Все три романиста избегают элементарного автобиографизма, четко обозначая разность между Шорниковым, Корбахом, Петровичем — с одной стороны, и Кабаковым, Аксеновым, Маканиным — с другой. Вместе с тем судьбы всех трех героев являются преломленными, мифологизированными отражениями судеб авторов в плане не столько житейском, сколько духовно-психологическом. В высшей степени симптоматично, что три признанных, «успешных» писателя действуют здесь путем перевоплощения в неудачников-маргиналов и даже частичного отождествления себя с ними. Андеграундным является существование всех трех героев: бездомный Петрович словно принимает эстафету от выставленного «приватизаторами» из квартиры (если не из жизни вообще) Шорникова; скитания выехавшего в Америку Корбаха — это не благополучная эмиграция, а своего рода «эмиграунд».

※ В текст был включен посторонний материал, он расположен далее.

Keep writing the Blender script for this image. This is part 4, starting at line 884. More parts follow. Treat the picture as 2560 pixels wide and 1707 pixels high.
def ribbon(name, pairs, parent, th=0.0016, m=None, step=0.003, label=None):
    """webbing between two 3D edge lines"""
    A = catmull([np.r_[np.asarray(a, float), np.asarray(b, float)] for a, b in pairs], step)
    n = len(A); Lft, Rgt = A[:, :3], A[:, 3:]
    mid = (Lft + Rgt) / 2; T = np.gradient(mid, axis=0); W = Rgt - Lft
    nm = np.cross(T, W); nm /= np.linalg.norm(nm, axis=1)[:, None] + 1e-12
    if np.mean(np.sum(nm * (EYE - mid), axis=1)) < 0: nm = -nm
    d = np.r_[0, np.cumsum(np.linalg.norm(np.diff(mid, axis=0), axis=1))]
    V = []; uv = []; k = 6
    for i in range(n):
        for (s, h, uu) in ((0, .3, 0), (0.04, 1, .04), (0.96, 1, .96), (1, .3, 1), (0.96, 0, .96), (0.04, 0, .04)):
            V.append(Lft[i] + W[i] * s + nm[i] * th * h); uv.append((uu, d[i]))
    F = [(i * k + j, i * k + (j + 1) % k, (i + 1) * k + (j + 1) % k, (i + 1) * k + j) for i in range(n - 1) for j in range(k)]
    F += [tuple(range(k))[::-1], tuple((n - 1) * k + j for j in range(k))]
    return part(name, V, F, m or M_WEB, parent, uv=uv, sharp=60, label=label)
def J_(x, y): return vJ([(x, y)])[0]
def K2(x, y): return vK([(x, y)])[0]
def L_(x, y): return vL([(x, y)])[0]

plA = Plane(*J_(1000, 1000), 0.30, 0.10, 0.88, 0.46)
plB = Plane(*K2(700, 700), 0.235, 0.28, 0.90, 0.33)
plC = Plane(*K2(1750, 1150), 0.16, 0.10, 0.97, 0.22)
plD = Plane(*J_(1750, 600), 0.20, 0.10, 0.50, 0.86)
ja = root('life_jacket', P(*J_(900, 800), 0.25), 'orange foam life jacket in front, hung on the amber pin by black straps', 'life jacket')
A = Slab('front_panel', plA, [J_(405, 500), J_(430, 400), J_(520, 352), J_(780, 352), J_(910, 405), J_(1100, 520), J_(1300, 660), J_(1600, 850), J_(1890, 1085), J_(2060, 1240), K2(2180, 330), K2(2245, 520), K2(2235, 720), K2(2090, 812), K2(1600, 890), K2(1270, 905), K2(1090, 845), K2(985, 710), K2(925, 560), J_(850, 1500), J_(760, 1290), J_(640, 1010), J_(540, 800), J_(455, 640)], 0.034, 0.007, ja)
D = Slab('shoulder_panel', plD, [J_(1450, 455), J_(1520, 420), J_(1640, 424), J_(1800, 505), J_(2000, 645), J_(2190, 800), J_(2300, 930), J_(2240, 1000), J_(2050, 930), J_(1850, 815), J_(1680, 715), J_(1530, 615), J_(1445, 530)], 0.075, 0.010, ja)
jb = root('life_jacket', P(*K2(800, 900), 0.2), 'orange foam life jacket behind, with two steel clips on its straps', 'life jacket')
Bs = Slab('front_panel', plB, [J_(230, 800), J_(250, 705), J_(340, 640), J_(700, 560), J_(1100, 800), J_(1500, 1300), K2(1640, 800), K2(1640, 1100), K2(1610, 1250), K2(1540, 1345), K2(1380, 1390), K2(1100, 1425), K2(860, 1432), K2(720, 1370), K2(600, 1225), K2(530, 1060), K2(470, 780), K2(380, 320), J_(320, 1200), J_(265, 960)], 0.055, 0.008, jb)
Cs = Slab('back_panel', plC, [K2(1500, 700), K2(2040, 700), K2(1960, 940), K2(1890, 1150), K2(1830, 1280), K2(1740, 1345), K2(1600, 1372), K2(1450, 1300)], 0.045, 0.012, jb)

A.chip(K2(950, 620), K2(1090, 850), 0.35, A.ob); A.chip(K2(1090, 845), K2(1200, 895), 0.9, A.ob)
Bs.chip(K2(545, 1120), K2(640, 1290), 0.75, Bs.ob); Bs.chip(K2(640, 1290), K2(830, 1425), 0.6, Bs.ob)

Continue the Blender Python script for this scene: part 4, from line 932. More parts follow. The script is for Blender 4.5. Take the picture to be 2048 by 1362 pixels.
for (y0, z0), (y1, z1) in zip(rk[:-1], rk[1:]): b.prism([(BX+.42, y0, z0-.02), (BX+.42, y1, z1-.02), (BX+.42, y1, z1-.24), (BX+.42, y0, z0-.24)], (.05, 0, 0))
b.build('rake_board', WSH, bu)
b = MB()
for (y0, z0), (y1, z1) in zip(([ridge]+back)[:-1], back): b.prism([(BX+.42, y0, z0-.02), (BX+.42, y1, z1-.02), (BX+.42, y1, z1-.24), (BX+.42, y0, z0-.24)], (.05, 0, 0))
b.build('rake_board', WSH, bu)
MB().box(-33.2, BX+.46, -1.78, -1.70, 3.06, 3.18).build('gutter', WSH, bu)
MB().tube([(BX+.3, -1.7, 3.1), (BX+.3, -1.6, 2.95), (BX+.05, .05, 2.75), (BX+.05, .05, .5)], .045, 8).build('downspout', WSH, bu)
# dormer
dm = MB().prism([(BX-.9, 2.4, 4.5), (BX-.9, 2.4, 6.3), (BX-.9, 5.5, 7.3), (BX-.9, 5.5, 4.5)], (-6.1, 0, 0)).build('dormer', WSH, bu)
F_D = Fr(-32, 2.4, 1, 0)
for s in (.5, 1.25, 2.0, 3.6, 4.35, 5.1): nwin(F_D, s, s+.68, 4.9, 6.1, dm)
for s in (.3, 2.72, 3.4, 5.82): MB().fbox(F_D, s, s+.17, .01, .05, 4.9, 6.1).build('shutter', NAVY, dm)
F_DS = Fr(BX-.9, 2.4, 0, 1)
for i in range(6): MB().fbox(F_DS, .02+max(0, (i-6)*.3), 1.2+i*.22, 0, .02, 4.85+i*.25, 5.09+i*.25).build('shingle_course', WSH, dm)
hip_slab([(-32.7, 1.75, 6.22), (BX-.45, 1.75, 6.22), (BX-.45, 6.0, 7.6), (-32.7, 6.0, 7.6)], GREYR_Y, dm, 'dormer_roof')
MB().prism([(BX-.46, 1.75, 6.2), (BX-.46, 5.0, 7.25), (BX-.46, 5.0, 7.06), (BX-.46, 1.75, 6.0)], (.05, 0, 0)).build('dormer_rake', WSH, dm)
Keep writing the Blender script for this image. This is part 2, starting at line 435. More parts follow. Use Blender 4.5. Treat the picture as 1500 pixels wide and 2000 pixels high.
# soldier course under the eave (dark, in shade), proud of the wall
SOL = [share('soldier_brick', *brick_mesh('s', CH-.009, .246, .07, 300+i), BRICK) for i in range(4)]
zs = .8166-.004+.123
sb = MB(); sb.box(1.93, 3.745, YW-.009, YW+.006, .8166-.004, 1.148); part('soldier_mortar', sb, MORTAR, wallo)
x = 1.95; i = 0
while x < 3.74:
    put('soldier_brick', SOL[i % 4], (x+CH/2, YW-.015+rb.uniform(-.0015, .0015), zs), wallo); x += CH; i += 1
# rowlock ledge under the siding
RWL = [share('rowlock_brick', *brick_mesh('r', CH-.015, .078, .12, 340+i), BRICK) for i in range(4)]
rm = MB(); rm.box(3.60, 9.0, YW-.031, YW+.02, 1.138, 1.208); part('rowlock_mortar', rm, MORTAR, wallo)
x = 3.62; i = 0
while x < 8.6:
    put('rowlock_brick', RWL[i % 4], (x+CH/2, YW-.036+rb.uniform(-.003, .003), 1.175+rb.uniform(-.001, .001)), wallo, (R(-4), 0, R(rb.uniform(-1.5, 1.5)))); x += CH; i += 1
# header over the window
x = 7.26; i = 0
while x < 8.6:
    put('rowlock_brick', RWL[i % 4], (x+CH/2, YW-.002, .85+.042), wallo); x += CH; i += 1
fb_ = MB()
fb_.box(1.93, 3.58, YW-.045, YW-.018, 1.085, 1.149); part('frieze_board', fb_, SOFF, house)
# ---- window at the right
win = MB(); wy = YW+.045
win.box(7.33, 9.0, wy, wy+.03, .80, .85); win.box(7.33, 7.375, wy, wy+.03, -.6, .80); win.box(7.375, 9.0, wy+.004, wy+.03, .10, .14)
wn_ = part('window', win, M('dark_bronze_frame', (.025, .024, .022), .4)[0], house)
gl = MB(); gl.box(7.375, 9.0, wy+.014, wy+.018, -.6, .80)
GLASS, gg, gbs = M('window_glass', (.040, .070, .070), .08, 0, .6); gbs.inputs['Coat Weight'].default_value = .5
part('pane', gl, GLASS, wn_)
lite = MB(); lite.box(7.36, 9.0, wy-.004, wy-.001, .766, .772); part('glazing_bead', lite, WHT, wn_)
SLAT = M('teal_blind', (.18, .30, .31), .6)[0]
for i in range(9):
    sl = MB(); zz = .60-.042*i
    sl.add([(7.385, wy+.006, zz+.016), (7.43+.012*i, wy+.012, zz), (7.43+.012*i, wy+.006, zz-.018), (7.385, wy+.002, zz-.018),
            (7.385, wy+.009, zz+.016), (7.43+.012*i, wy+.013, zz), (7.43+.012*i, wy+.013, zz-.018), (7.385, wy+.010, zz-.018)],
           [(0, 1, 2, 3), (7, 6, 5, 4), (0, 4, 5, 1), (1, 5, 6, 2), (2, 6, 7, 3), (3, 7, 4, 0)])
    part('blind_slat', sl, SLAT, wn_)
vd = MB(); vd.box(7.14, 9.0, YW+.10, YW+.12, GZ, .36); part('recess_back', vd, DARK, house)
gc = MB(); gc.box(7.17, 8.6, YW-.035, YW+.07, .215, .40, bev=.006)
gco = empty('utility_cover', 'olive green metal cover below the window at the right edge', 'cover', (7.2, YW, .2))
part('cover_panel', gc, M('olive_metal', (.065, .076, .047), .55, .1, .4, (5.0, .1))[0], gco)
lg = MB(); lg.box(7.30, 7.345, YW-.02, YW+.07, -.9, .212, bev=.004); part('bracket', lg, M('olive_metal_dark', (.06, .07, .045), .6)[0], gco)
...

Хождения по мукам приводят героев к разным результатам. Вконец потерявшийся в этой жизни Шорников звонит А.А. Кабакову чуть ли не с того света, но в эпилоге уцелевает — в высшем смысле, перенесенный по воле Бога и автора в райски-идиллический пролог. Петрович вместе с братом-художником и автором завершают свой полифонический дискурс на ноте героического пессимизма: «…российский гений, забит, унижен, затолкан, в говне, а вот ведь не толкайте, дойду, я сам!» «Гений в говне» — объективное состояние русской интеллигенции и культуры, «я сам» — ее субъективное стремление выстоять, а возвышающий курсив, как уже отметила проницательная критика, — авторский. Александр Корбах у Аксенова подзаряжается оптимизмом от Данте Алигьери и Гвидо Гвиницелли, а финальное утешение обретает в Земле Обетованной, отождествляясь со своим виртуальным предком, откопанным археологами. Чье творческое ощущение «фэн-де-сьекля» окажется более адекватным исторической реальности, чей духовный прогноз сбудется — судить не нам и не сегодня. Потому мы не будем расставлять трех писателей по ступеням спортивного пьедестала, а посмотрим на три романа только в аспекте интересующей нас темы. Тем более что и упомянутых авторов она безусловно интересует.

У Кабакова сексуальные мотивы исчерпывающе отрефлектированы, в «Последнем герое» явлена своего рода «эротическая идеология». Поскольку и автор и герой — работники литературы и искусства, то оба они рассуждают на эту тему совершенно профессионально. «Знаешь, ты в последнее время вообще сильно упростился, одно траханье на уме. Климакс, старичок, ничего не поделаешь», — выговаривает герой автору, и тот смиренно выслушивает критику, не поступаясь, однако, своими творческими убеждениями: «Да с какой же стати недописывать самое главное, самое интересное и просто изобразительно привлекательное!»